+++ Source excerpt

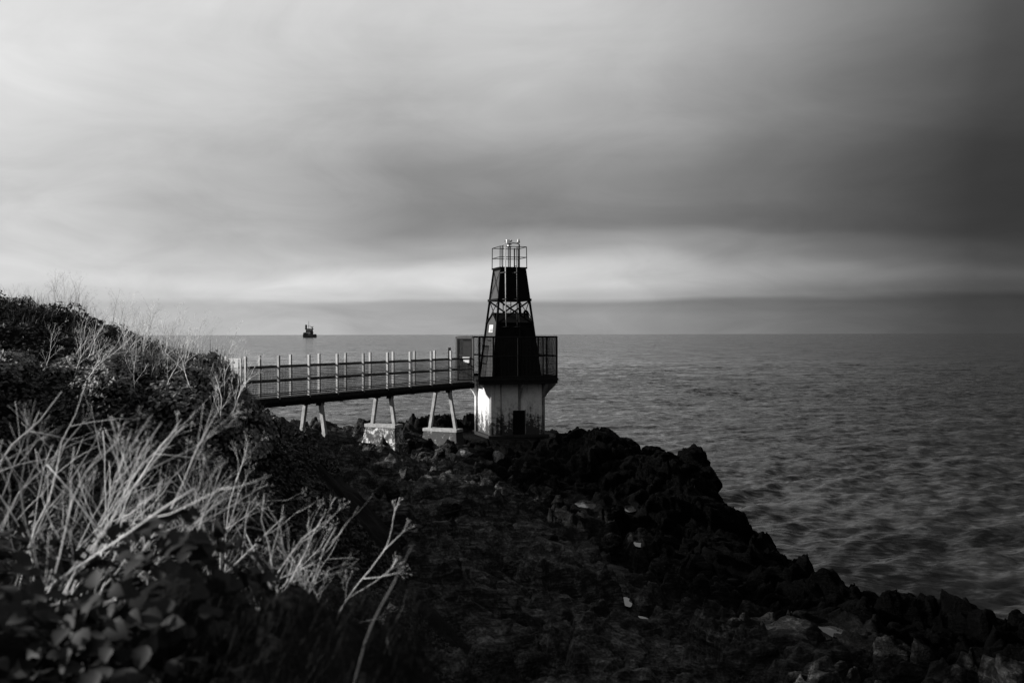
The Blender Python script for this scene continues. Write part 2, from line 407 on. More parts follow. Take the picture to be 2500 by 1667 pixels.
def sea_material():
    m = bpy.data.materials.new('sea_water'); m.use_nodes = True
    T = NT(m.node_tree); b = T.n['Principled BSDF']
    geo = T.new('ShaderNodeNewGeometry'); pos = geo.outputs['Position']
    mp = T.new('ShaderNodeMapping'); T.link(pos, mp.inputs[0]); mp.inputs['Rotation'].default_value = (0, 0, rad(-14)); mp.inputs['Scale'].default_value = (0.4, 1.0, 1.0)
    n1 = T.noise(mp.outputs[0], 0.16, 3, 0.6, 0.3)
    at = T.new('ShaderNodeAttribute', attribute_name='foam')
    fn = T.noise(mp.outputs[0], 2.6, 6, 0.75, 0.6)
    foam = T.ramp(T.math('ADD', at.outputs['Fac'], T.math('MULTIPLY', T.math('SUBTRACT', fn, 0.5), 1.3)), [(0.62, 0.0), (0.86, 0.9)])
    # silt in the estuary water
    T.link(T.mix(foam, T.ramp(n1, [(0.3, 0.010), (0.7, 0.022)]), 0.62), b.inputs['Base Color'])
    T.link(T.mix(foam, 0.10, 0.8), b.inputs['Roughness'])
    b.inputs['IOR'].default_value = 1.33; b.inputs['Specular IOR Level'].default_value = 0.5
    # wavelets as slopes (kept at any distance), stronger in the gusts
    def slope(scale, det):
        n = T.new('ShaderNodeTexNoise'); T.link(mp.outputs[0], n.inputs['Vector']); n.inputs['Scale'].default_value = scale; n.inputs['Detail'].default_value = det; n.inputs['Roughness'].default_value = 0.6; n.inputs['Distortion'].default_value = 0.3
        v = T.new('ShaderNodeVectorMath', operation='SUBTRACT'); T.link(n.outputs['Color'], v.inputs[0]); v.inputs[1].default_value = (0.5, 0.5, 0.5); return v.outputs[0]
    gust = T.math('ADD', 0.55, T.math('MULTIPLY', T.noise(mp.outputs[0], 0.05, 4, 0.65, 0.4), 1.1))
    v1 = T.new('ShaderNodeVectorMath', operation='MULTIPLY'); T.link(slope(0.22, 2), v1.inputs[0]); v1.inputs[1].default_value = (0.5, 0.9, 0)
    v2 = T.new('ShaderNodeVectorMath', operation='MULTIPLY'); T.link(slope(1.3, 6), v2.inputs[0]); v2.inputs[1].default_value = (1.1, 1.5, 0)
    w1 = T.new('ShaderNodeVectorMath', operation='MULTIPLY'); T.link(slope(4.2, 3), w1.inputs[0]); w1.inputs[1].default_value = (0.9, 1.3, 0)
    w2 = T.new('ShaderNodeVectorMath', operation='ADD'); T.link(v1.outputs[0], w2.inputs[0]); T.link(w1.outputs[0], w2.inputs[1])
    v3 = T.new('ShaderNodeVectorMath', operation='ADD'); T.link(w2.outputs[0], v3.inputs[0]); T.link(v2.outputs[0], v3.inputs[1])
    ln = T.new('ShaderNodeVectorMath', operation='LENGTH'); T.link(pos, ln.inputs[0])
    gust = T.math('MULTIPLY', gust, T.math('ADD', 1.0, T.math('MINIMUM', T.math('MULTIPLY', ln.outputs['Value'], 0.0022), 1.3)))   # far off the sheet is flat, so the swell counts as slope too
    v4 = T.new('ShaderNodeVectorMath', operation='SCALE'); T.link(v3.outputs[0], v4.inputs[0]); T.link(gust, v4.inputs['Scale'])
    v5 = T.new('ShaderNodeVectorMath', operation='ADD'); T.link(geo.outputs['Normal'], v5.inputs[0]); T.link(v4.outputs[0], v5.inputs[1])
    v6 = T.new('ShaderNodeVectorMath', operation='NORMALIZE'); T.link(v5.outputs[0], v6.inputs[0]); T.link(v6.outputs[0], b.inputs['Normal'])
    return m
M['sea'] = sea_material()

def pool_material():
    m = bpy.data.materials.new('still_pool_water'); m.use_nodes = True
    T = NT(m.node_tree); b = T.n['Principled BSDF']
    b.inputs['Base Color'].default_value = (0.02, 0.02, 0.02, 1); b.inputs['Roughness'].default_value = 0.03; b.inputs['IOR'].default_value = 1.33
    geo = T.new('ShaderNodeNewGeometry')
    bn = T.new('ShaderNodeBump'); bn.inputs['Strength'].default_value = 0.08; bn.inputs['Distance'].default_value = 0.02
    T.link(T.noise(geo.outputs['Position'], 6.0, 2), bn.inputs['Height']); T.link(bn.outputs[0], b.inputs['Normal'])
    return m
M['pool'] = pool_material()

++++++

**Exercise objective:** Repeat the listing in full and exactly. Leave any pictures out.

**Solved problem:**
The Blender Python script for this scene continues. Write part 2, from line 407 on. More parts follow. Take the picture to be 2500 by 1667 pixels.
def sea_material():
    m = bpy.data.materials.new('sea_water'); m.use_nodes = True
    T = NT(m.node_tree); b = T.n['Principled BSDF']
    geo = T.new('ShaderNodeNewGeometry'); pos = geo.outputs['Position']
    mp = T.new('ShaderNodeMapping'); T.link(pos, mp.inputs[0]); mp.inputs['Rotation'].default_value = (0, 0, rad(-14)); mp.inputs['Scale'].default_value = (0.4, 1.0, 1.0)
    n1 = T.noise(mp.outputs[0], 0.16, 3, 0.6, 0.3)
    at = T.new('ShaderNodeAttribute', attribute_name='foam')
    fn = T.noise(mp.outputs[0], 2.6, 6, 0.75, 0.6)
    foam = T.ramp(T.math('ADD', at.outputs['Fac'], T.math('MULTIPLY', T.math('SUBTRACT', fn, 0.5), 1.3)), [(0.62, 0.0), (0.86, 0.9)])
    # silt in the estuary water
    T.link(T.mix(foam, T.ramp(n1, [(0.3, 0.010), (0.7, 0.022)]), 0.62), b.inputs['Base Color'])
    T.link(T.mix(foam, 0.10, 0.8), b.inputs['Roughness'])
    b.inputs['IOR'].default_value = 1.33; b.inputs['Specular IOR Level'].default_value = 0.5
    # wavelets as slopes (kept at any distance), stronger in the gusts
    def slope(scale, det):
        n = T.new('ShaderNodeTexNoise'); T.link(mp.outputs[0], n.inputs['Vector']); n.inputs['Scale'].default_value = scale; n.inputs['Detail'].default_value = det; n.inputs['Roughness'].default_value = 0.6; n.inputs['Distortion'].default_value = 0.3
        v = T.new('ShaderNodeVectorMath', operation='SUBTRACT'); T.link(n.outputs['Color'], v.inputs[0]); v.inputs[1].default_value = (0.5, 0.5, 0.5); return v.outputs[0]
    gust = T.math('ADD', 0.55, T.math('MULTIPLY', T.noise(mp.outputs[0], 0.05, 4, 0.65, 0.4), 1.1))
    v1 = T.new('ShaderNodeVectorMath', operation='MULTIPLY'); T.link(slope(0.22, 2), v1.inputs[0]); v1.inputs[1].default_value = (0.5, 0.9, 0)
    v2 = T.new('ShaderNodeVectorMath', operation='MULTIPLY'); T.link(slope(1.3, 6), v2.inputs[0]); v2.inputs[1].default_value = (1.1, 1.5, 0)
    w1 = T.new('ShaderNodeVectorMath', operation='MULTIPLY'); T.link(slope(4.2, 3), w1.inputs[0]); w1.inputs[1].default_value = (0.9, 1.3, 0)
    w2 = T.new('ShaderNodeVectorMath', operation='ADD'); T.link(v1.outputs[0], w2.inputs[0]); T.link(w1.outputs[0], w2.inputs[1])
    v3 = T.new('ShaderNodeVectorMath', operation='ADD'); T.link(w2.outputs[0], v3.inputs[0]); T.link(v2.outputs[0], v3.inputs[1])
    ln = T.new('ShaderNodeVectorMath', operation='LENGTH'); T.link(pos, ln.inputs[0])
    gust = T.math('MULTIPLY', gust, T.math('ADD', 1.0, T.math('MINIMUM', T.math('MULTIPLY', ln.outputs['Value'], 0.0022), 1.3)))   # far off the sheet is flat, so the swell counts as slope too
    v4 = T.new('ShaderNodeVectorMath', operation='SCALE'); T.link(v3.outputs[0], v4.inputs[0]); T.link(gust, v4.inputs['Scale'])
    v5 = T.new('ShaderNodeVectorMath', operation='ADD'); T.link(geo.outputs['Normal'], v5.inputs[0]); T.link(v4.outputs[0], v5.inputs[1])
    v6 = T.new('ShaderNodeVectorMath', operation='NORMALIZE'); T.link(v5.outputs[0], v6.inputs[0]); T.link(v6.outputs[0], b.inputs['Normal'])
    return m
M['sea'] = sea_material()

def pool_material():
    m = bpy.data.materials.new('still_pool_water'); m.use_nodes = True
    T = NT(m.node_tree); b = T.n['Principled BSDF']
    b.inputs['Base Color'].default_value = (0.02, 0.02, 0.02, 1); b.inputs['Roughness'].default_value = 0.03; b.inputs['IOR'].default_value = 1.33
    geo = T.new('ShaderNodeNewGeometry')
    bn = T.new('ShaderNodeBump'); bn.inputs['Strength'].default_value = 0.08; bn.inputs['Distance'].default_value = 0.02
    T.link(T.noise(geo.outputs['Position'], 6.0, 2), bn.inputs['Height']); T.link(bn.outputs[0], b.inputs['Normal'])
    return m
M['pool'] = pool_material()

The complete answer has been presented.